> [Supplied information]
(begin)

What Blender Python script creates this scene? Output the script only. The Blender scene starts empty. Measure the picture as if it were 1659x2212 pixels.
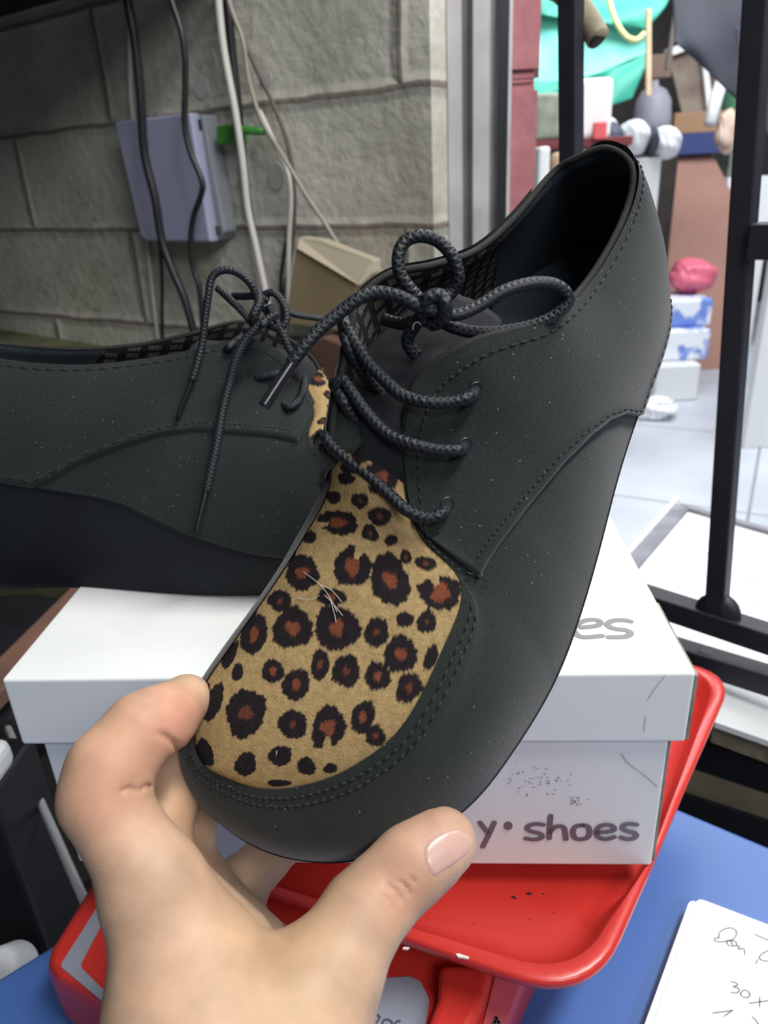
import bpy, bmesh, math, random
import numpy as np
from mathutils import Vector, Matrix
from mathutils.bvhtree import BVHTree
from mathutils.geometry import delaunay_2d_cdt
random.seed(4); rng = np.random.default_rng(4)
C = bpy.context.scene.collection
# ------------------------------------------------------------ camera maths
F = 1600.0; CX, CY = 829.5, 1106.0; HC = 1.15
_dn = np.array([190, -3544, -1600.]); _up = -_dn/np.linalg.norm(_dn)
_fw = np.array([0, 0, -1.]); _Y = _fw-_up*(_fw@_up); _Y /= np.linalg.norm(_Y); _X = np.cross(_Y, _up)
R = np.array([_X, _Y, _up]); O = np.array([0, 0, HC])
def cam2w(p): return np.asarray(p)@R.T+O
def P(u, v, d): return R@np.array([(u-CX)/F*d, -(v-CY)/F*d, -d])+O
def ray(u, v): return R@np.array([(u-CX)/F, -(v-CY)/F, -1.])
def PZ(u, v, z):                       # pixel onto the horizontal plane z (relative to the camera height)
    r = ray(u, v); return r*(z/r[2])+O
def PP(u, v, p0, n):                   # pixel onto a plane
    r = ray(u, v); return O+r*(((np.asarray(p0)-O)@n)/(r@n))
def proj(p):
    c = (np.asarray(p)-O)@R
    return np.stack([CX-F*c[..., 0]/c[..., 2], CY+F*c[..., 1]/c[..., 2]], -1)

# ------------------------------------------------------------ materials
def lin(c):
    return tuple(((x/255)/12.92 if x/255 <= .04045 else (((x/255)+.055)/1.055)**2.4) for x in c)+(1,)
def N(nt, t, **k):
    n = nt.nodes.new(t)
    for a, b in k.items(): setattr(n, a, b)
    return n
def mat(name, col, col2=None, scale=8, rough=.6, bump=0, bscale=200, metal=0, sheen=0, sss=0, emit=None, vcol=None,
        coat=0, detail=6, alpha=1, trans=0, spec=None, lo=.35, hi=.65):
    m = bpy.data.materials.new(name); m.use_nodes = True; nt = m.node_tree
    b = nt.nodes['Principled BSDF']; L = nt.links.new
    tc = N(nt, 'ShaderNodeTexCoord')
    b.inputs['Roughness'].default_value = rough; b.inputs['Metallic'].default_value = metal
    if spec is not None: b.inputs['Specular IOR Level'].default_value = spec
    if vcol:
        a = N(nt, 'ShaderNodeVertexColor', layer_name=vcol); base = a.outputs[0]
        if col2 is not None:
            nz = N(nt, 'ShaderNodeTexNoise'); nz.inputs['Scale'].default_value = scale; nz.inputs['Detail'].default_value = detail
            L(tc.outputs['Object'], nz.inputs['Vector'])
            mp = N(nt, 'ShaderNodeMapRange'); mp.inputs[1].default_value = .3; mp.inputs[2].default_value = .7
            mp.inputs[3].default_value = .82; mp.inputs[4].default_value = 1.15
            L(nz.outputs[0], mp.inputs[0])
            mx = N(nt, 'ShaderNodeVectorMath', operation='SCALE'); L(base, mx.inputs[0]); L(mp.outputs[0], mx.inputs['Scale']); base = mx.outputs[0]
        L(base, b.inputs['Base Color'])
    elif col2 is not None:
        nz = N(nt, 'ShaderNodeTexNoise'); nz.inputs['Scale'].default_value = scale; nz.inputs['Detail'].default_value = detail
        L(tc.outputs['Object'], nz.inputs['Vector'])
        cr = N(nt, 'ShaderNodeValToRGB'); cr.color_ramp.elements[0].position = lo; cr.color_ramp.elements[1].position = hi
        cr.color_ramp.elements[0].color = lin(col); cr.color_ramp.elements[1].color = lin(col2)
        L(nz.outputs[0], cr.inputs[0]); L(cr.outputs[0], b.inputs['Base Color'])
    else: b.inputs['Base Color'].default_value = lin(col)
    if bump:
        nz2 = N(nt, 'ShaderNodeTexNoise'); nz2.inputs['Scale'].default_value = bscale; nz2.inputs['Detail'].default_value = 4
        L(tc.outputs['Object'], nz2.inputs['Vector'])
        bp = N(nt, 'ShaderNodeBump'); bp.inputs['Strength'].default_value = bump; bp.inputs['Distance'].default_value = .001
        L(nz2.outputs[0], bp.inputs['Height']); L(bp.outputs[0], b.inputs['Normal'])
    if sheen:
        b.inputs['Sheen Weight'].default_value = sheen; b.inputs['Sheen Roughness'].default_value = .5
    if sss:
        b.inputs['Subsurface Weight'].default_value = sss; b.inputs['Subsurface Radius'].default_value = (1, .35, .2)
        b.inputs['Subsurface Scale'].default_value = .004
    if coat: b.inputs['Coat Weight'].default_value = coat; b.inputs['Coat Roughness'].default_value = .15
    if trans: b.inputs['Transmission Weight'].default_value = trans
    if emit: b.inputs['Emission Color'].default_value = lin(emit[0]); b.inputs['Emission Strength'].default_value = emit[1]
    m.diffuse_color = lin(col)
    return m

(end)

> [Request] Take the listing and print it again exactly, but without any pictures.

> [Answer to the problem]
What Blender Python script creates this scene? Output the script only. The Blender scene starts empty. Measure the picture as if it were 1659x2212 pixels.
import bpy, bmesh, math, random
import numpy as np
from mathutils import Vector, Matrix
from mathutils.bvhtree import BVHTree
from mathutils.geometry import delaunay_2d_cdt
random.seed(4); rng = np.random.default_rng(4)
C = bpy.context.scene.collection
# ------------------------------------------------------------ camera maths
F = 1600.0; CX, CY = 829.5, 1106.0; HC = 1.15
_dn = np.array([190, -3544, -1600.]); _up = -_dn/np.linalg.norm(_dn)
_fw = np.array([0, 0, -1.]); _Y = _fw-_up*(_fw@_up); _Y /= np.linalg.norm(_Y); _X = np.cross(_Y, _up)
R = np.array([_X, _Y, _up]); O = np.array([0, 0, HC])
def cam2w(p): return np.asarray(p)@R.T+O
def P(u, v, d): return R@np.array([(u-CX)/F*d, -(v-CY)/F*d, -d])+O
def ray(u, v): return R@np.array([(u-CX)/F, -(v-CY)/F, -1.])
def PZ(u, v, z):                       # pixel onto the horizontal plane z (relative to the camera height)
    r = ray(u, v); return r*(z/r[2])+O
def PP(u, v, p0, n):                   # pixel onto a plane
    r = ray(u, v); return O+r*(((np.asarray(p0)-O)@n)/(r@n))
def proj(p):
    c = (np.asarray(p)-O)@R
    return np.stack([CX-F*c[..., 0]/c[..., 2], CY+F*c[..., 1]/c[..., 2]], -1)

# ------------------------------------------------------------ materials
def lin(c):
    return tuple(((x/255)/12.92 if x/255 <= .04045 else (((x/255)+.055)/1.055)**2.4) for x in c)+(1,)
def N(nt, t, **k):
    n = nt.nodes.new(t)
    for a, b in k.items(): setattr(n, a, b)
    return n
def mat(name, col, col2=None, scale=8, rough=.6, bump=0, bscale=200, metal=0, sheen=0, sss=0, emit=None, vcol=None,
        coat=0, detail=6, alpha=1, trans=0, spec=None, lo=.35, hi=.65):
    m = bpy.data.materials.new(name); m.use_nodes = True; nt = m.node_tree
    b = nt.nodes['Principled BSDF']; L = nt.links.new
    tc = N(nt, 'ShaderNodeTexCoord')
    b.inputs['Roughness'].default_value = rough; b.inputs['Metallic'].default_value = metal
    if spec is not None: b.inputs['Specular IOR Level'].default_value = spec
    if vcol:
        a = N(nt, 'ShaderNodeVertexColor', layer_name=vcol); base = a.outputs[0]
        if col2 is not None:
            nz = N(nt, 'ShaderNodeTexNoise'); nz.inputs['Scale'].default_value = scale; nz.inputs['Detail'].default_value = detail
            L(tc.outputs['Object'], nz.inputs['Vector'])
            mp = N(nt, 'ShaderNodeMapRange'); mp.inputs[1].default_value = .3; mp.inputs[2].default_value = .7
            mp.inputs[3].default_value = .82; mp.inputs[4].default_value = 1.15
            L(nz.outputs[0], mp.inputs[0])
            mx = N(nt, 'ShaderNodeVectorMath', operation='SCALE'); L(base, mx.inputs[0]); L(mp.outputs[0], mx.inputs['Scale']); base = mx.outputs[0]
        L(base, b.inputs['Base Color'])
    elif col2 is not None:
        nz = N(nt, 'ShaderNodeTexNoise'); nz.inputs['Scale'].default_value = scale; nz.inputs['Detail'].default_value = detail
        L(tc.outputs['Object'], nz.inputs['Vector'])
        cr = N(nt, 'ShaderNodeValToRGB'); cr.color_ramp.elements[0].position = lo; cr.color_ramp.elements[1].position = hi
        cr.color_ramp.elements[0].color = lin(col); cr.color_ramp.elements[1].color = lin(col2)
        L(nz.outputs[0], cr.inputs[0]); L(cr.outputs[0], b.inputs['Base Color'])
    else: b.inputs['Base Color'].default_value = lin(col)
    if bump:
        nz2 = N(nt, 'ShaderNodeTexNoise'); nz2.inputs['Scale'].default_value = bscale; nz2.inputs['Detail'].default_value = 4
        L(tc.outputs['Object'], nz2.inputs['Vector'])
        bp = N(nt, 'ShaderNodeBump'); bp.inputs['Strength'].default_value = bump; bp.inputs['Distance'].default_value = .001
        L(nz2.outputs[0], bp.inputs['Height']); L(bp.outputs[0], b.inputs['Normal'])
    if sheen:
        b.inputs['Sheen Weight'].default_value = sheen; b.inputs['Sheen Roughness'].default_value = .5
    if sss:
        b.inputs['Subsurface Weight'].default_value = sss; b.inputs['Subsurface Radius'].default_value = (1, .35, .2)
        b.inputs['Subsurface Scale'].default_value = .004
    if coat: b.inputs['Coat Weight'].default_value = coat; b.inputs['Coat Roughness'].default_value = .15
    if trans: b.inputs['Transmission Weight'].default_value = trans
    if emit: b.inputs['Emission Color'].default_value = lin(emit[0]); b.inputs['Emission Strength'].default_value = emit[1]
    m.diffuse_color = lin(col)
    return m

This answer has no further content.